-- start GIVEN DATA --

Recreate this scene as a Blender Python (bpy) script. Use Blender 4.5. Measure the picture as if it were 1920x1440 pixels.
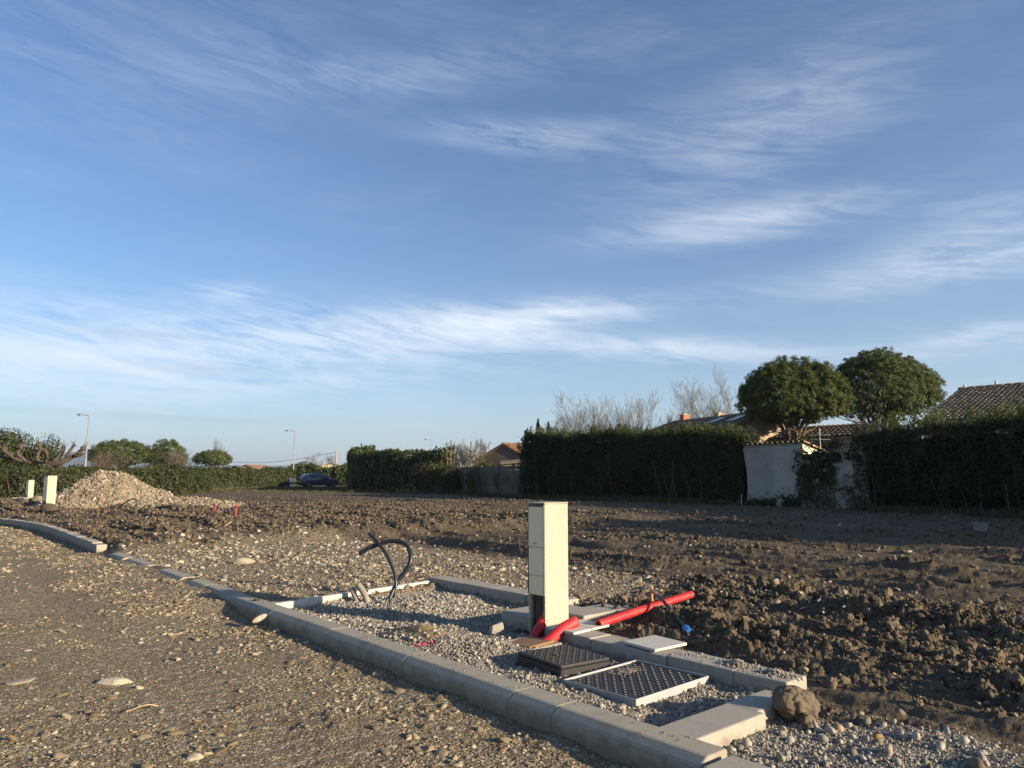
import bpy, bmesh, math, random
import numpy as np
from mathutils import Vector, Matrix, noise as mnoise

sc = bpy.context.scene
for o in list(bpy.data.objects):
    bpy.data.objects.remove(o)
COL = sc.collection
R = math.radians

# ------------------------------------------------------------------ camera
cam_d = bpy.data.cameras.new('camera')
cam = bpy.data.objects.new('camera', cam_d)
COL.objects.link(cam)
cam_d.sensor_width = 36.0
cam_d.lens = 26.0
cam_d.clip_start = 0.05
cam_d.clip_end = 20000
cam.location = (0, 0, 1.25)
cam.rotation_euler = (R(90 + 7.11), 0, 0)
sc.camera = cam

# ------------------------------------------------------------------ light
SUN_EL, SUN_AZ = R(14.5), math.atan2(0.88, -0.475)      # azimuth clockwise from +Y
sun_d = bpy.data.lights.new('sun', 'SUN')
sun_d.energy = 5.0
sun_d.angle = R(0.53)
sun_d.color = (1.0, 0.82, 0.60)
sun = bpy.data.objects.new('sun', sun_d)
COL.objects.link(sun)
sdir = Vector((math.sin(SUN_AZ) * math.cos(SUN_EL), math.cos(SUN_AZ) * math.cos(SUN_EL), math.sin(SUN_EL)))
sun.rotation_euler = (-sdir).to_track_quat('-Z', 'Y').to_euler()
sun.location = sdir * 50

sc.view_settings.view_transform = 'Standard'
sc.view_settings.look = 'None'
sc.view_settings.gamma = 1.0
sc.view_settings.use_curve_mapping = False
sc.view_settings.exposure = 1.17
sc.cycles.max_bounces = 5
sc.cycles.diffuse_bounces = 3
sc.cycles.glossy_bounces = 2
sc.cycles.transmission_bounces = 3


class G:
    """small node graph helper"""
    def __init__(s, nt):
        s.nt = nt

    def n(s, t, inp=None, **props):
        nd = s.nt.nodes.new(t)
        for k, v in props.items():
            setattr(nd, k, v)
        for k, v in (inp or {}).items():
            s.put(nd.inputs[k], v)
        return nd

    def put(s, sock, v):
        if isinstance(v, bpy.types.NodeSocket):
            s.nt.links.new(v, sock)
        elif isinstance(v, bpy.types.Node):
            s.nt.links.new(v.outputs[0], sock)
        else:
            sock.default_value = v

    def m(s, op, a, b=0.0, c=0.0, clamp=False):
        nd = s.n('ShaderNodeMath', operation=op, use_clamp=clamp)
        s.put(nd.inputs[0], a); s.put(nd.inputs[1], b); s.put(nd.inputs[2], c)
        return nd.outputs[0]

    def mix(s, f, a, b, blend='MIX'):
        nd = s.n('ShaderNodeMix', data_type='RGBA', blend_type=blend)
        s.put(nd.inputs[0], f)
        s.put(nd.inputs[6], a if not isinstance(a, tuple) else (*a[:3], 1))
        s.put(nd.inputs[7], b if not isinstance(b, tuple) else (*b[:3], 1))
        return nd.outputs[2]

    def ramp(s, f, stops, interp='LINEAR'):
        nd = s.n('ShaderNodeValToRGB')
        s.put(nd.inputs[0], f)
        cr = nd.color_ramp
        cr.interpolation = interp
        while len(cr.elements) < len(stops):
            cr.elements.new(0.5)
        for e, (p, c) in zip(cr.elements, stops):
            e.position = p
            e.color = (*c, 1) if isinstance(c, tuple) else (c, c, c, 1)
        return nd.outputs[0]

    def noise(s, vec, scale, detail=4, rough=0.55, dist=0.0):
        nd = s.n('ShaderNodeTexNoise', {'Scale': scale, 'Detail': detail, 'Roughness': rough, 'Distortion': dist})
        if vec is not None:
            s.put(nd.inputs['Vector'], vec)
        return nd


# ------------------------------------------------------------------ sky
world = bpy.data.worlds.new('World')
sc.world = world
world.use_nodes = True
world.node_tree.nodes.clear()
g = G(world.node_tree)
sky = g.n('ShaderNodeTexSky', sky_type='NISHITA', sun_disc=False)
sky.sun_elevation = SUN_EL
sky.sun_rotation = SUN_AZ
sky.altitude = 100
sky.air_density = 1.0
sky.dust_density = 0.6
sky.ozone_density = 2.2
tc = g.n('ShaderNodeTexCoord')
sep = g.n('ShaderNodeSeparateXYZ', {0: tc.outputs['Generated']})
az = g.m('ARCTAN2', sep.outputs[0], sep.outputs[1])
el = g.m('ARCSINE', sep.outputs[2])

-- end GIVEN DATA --

> _THE REQUEST_
Transcribe the opening line of the listing above, please, and every line after it through the line with "sc.camera = cam", word for word, without pictures.

> _IN RESPONSE_
Recreate this scene as a Blender Python (bpy) script. Use Blender 4.5. Measure the picture as if it were 1920x1440 pixels.
import bpy, bmesh, math, random
import numpy as np
from mathutils import Vector, Matrix, noise as mnoise

sc = bpy.context.scene
for o in list(bpy.data.objects):
    bpy.data.objects.remove(o)
COL = sc.collection
R = math.radians

# ------------------------------------------------------------------ camera
cam_d = bpy.data.cameras.new('camera')
cam = bpy.data.objects.new('camera', cam_d)
COL.objects.link(cam)
cam_d.sensor_width = 36.0
cam_d.lens = 26.0
cam_d.clip_start = 0.05
cam_d.clip_end = 20000
cam.location = (0, 0, 1.25)
cam.rotation_euler = (R(90 + 7.11), 0, 0)
sc.camera = cam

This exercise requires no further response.